THE REQUEST:
Of the lines below, count those containing the word "Write". Reply with the number alone.

TASK DATA:

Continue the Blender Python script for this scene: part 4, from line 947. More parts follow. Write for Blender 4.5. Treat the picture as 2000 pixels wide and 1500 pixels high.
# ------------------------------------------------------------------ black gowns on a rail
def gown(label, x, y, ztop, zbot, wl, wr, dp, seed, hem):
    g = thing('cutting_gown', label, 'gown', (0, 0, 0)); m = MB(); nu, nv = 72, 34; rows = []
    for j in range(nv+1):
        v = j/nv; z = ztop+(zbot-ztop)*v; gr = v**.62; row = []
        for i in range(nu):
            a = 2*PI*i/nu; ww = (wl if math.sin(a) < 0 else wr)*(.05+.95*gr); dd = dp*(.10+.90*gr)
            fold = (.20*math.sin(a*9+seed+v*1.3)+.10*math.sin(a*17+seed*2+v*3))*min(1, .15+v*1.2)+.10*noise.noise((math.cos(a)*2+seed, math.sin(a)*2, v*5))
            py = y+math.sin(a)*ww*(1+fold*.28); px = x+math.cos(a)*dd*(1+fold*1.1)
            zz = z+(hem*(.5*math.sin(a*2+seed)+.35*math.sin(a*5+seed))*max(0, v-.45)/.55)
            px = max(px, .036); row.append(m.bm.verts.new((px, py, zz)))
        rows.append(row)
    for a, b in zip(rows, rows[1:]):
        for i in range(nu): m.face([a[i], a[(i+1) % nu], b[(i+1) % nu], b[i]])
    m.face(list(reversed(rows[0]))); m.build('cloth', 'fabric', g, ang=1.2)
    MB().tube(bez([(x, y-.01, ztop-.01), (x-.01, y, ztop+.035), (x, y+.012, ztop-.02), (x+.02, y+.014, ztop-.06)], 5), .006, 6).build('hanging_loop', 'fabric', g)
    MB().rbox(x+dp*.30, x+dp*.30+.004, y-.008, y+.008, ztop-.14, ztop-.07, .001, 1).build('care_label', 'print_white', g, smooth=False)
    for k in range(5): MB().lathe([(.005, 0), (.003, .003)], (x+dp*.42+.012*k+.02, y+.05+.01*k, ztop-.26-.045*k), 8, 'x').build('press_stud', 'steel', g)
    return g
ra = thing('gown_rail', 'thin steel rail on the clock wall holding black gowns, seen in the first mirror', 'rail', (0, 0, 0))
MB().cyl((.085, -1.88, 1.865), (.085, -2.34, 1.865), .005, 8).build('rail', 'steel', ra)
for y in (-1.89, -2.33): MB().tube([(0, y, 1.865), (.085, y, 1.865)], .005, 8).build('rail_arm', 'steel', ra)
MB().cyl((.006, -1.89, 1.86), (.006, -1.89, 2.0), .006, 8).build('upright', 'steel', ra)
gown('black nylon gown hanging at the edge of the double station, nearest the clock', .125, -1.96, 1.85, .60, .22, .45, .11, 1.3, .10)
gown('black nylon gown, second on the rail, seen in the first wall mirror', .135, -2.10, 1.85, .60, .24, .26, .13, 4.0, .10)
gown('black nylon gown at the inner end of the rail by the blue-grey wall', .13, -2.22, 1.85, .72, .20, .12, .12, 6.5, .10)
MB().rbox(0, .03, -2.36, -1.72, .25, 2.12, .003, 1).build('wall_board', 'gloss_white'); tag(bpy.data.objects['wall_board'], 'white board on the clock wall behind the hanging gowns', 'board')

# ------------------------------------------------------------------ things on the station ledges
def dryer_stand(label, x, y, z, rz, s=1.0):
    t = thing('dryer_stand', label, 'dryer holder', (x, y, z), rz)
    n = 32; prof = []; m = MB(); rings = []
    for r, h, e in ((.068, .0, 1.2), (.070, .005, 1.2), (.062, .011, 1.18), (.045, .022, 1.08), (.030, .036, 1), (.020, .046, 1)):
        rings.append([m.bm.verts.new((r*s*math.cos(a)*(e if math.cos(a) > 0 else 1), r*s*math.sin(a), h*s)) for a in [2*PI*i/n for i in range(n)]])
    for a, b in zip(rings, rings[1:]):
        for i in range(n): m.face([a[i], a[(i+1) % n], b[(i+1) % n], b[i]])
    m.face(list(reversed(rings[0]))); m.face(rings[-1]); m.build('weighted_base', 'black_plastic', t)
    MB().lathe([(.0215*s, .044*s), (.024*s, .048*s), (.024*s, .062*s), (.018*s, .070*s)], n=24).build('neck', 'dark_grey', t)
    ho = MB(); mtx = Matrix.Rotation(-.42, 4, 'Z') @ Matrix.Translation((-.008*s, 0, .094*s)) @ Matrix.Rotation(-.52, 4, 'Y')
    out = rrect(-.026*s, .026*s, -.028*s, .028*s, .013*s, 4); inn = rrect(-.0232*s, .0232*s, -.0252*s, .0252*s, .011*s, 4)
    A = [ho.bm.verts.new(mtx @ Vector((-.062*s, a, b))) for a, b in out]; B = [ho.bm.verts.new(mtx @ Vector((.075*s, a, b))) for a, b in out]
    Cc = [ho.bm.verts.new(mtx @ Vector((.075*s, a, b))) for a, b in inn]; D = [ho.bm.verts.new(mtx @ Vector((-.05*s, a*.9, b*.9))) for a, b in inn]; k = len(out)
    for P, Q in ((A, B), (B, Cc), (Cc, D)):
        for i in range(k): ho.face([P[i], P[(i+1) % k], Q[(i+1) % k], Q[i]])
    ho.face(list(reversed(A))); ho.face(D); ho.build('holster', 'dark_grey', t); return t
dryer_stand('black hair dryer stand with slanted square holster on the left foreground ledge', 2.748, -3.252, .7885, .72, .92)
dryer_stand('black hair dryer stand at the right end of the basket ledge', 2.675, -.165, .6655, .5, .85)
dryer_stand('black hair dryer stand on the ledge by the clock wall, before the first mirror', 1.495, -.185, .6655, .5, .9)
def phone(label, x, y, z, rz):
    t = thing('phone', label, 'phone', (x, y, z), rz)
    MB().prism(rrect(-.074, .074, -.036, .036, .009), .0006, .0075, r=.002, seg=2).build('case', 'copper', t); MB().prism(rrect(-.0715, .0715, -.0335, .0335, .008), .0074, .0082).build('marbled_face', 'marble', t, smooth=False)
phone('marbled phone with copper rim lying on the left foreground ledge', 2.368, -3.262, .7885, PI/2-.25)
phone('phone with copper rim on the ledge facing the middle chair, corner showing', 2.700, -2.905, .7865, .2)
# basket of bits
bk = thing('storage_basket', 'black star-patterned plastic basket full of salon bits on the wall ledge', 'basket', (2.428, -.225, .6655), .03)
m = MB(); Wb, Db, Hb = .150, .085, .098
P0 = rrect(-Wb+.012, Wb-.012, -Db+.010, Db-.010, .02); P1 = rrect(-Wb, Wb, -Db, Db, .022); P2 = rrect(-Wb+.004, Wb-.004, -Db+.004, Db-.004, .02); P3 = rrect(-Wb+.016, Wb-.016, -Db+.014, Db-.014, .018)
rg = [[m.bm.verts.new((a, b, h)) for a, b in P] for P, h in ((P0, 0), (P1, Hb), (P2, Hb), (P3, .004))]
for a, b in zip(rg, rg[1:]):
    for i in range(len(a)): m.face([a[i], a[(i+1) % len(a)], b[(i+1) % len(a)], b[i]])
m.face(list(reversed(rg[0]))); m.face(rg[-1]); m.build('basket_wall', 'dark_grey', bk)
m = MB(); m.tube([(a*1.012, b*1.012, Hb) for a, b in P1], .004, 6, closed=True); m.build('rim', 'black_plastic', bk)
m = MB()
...
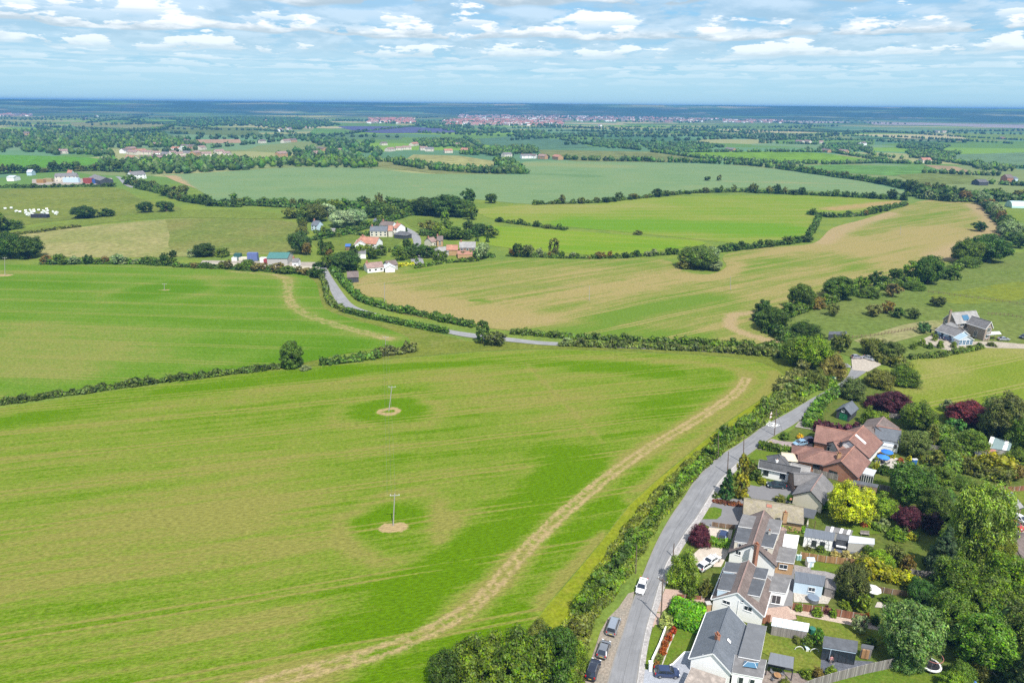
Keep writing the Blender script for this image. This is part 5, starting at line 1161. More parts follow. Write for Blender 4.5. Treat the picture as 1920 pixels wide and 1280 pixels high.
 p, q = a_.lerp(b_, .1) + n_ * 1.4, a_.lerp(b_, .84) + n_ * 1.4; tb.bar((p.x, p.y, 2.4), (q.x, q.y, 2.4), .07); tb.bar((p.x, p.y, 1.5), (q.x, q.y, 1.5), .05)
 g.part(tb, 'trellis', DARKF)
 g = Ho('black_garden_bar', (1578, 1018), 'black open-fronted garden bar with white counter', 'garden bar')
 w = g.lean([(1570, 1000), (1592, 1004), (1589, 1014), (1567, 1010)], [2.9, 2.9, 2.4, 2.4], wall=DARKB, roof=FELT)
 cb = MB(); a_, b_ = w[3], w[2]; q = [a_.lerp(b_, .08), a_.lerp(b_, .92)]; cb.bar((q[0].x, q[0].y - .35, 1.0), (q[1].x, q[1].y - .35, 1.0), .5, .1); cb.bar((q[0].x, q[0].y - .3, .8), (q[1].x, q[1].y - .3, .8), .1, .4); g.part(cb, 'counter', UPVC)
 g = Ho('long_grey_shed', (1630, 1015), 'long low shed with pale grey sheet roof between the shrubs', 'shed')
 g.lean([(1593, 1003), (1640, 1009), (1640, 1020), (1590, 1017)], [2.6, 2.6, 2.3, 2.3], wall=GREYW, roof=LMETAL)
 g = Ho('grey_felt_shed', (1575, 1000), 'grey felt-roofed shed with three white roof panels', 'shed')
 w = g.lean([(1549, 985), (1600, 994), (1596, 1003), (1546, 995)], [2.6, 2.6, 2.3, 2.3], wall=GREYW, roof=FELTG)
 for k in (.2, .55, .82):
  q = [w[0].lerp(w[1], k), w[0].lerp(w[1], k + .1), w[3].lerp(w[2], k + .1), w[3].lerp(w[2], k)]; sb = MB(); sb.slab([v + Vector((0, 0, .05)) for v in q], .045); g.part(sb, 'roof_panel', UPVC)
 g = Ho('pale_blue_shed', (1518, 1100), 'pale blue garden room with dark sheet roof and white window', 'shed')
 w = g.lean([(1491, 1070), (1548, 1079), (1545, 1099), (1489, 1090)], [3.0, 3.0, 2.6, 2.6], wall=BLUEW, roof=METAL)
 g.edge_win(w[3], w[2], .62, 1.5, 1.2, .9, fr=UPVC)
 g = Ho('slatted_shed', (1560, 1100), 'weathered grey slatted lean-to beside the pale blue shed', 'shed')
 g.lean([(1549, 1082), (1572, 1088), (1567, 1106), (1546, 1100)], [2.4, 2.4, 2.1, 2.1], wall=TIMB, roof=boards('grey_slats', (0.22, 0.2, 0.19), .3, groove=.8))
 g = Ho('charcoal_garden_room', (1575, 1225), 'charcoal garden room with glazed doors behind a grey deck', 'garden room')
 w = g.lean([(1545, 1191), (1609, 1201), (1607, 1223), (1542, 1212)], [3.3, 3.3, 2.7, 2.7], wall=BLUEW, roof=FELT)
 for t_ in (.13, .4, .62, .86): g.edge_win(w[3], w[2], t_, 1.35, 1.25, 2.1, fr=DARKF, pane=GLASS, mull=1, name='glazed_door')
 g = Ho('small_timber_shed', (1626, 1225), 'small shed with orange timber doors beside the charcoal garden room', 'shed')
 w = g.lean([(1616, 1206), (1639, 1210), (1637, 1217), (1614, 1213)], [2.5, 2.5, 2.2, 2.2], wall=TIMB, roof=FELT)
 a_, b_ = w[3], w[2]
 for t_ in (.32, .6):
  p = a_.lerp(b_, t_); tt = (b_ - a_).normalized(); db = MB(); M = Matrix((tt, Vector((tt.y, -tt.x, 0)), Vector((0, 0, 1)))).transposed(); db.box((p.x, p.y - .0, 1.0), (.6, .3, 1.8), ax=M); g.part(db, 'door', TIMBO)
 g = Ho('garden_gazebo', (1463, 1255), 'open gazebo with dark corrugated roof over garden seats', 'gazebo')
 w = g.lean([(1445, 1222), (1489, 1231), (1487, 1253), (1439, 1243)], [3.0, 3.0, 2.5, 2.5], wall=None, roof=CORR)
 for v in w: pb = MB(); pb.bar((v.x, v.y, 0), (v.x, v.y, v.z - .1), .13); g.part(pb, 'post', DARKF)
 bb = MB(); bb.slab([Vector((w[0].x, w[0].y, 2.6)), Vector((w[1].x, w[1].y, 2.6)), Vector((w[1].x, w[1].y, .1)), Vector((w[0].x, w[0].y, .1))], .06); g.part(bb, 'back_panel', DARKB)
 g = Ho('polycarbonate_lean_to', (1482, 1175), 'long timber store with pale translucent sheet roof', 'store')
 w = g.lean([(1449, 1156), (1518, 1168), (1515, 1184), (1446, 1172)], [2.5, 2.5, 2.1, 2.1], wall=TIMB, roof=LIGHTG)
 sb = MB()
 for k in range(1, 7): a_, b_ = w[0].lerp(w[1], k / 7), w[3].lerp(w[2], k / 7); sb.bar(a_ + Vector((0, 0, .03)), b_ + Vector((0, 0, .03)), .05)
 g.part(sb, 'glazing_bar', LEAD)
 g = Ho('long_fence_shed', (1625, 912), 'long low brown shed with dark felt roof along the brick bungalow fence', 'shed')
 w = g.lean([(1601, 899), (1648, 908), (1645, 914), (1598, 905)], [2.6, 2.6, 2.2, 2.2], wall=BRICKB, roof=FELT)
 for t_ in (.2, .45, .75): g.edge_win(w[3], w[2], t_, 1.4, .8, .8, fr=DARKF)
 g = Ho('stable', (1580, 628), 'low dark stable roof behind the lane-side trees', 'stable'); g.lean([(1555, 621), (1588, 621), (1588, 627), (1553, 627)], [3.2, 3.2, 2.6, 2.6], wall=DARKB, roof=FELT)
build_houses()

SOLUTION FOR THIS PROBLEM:
2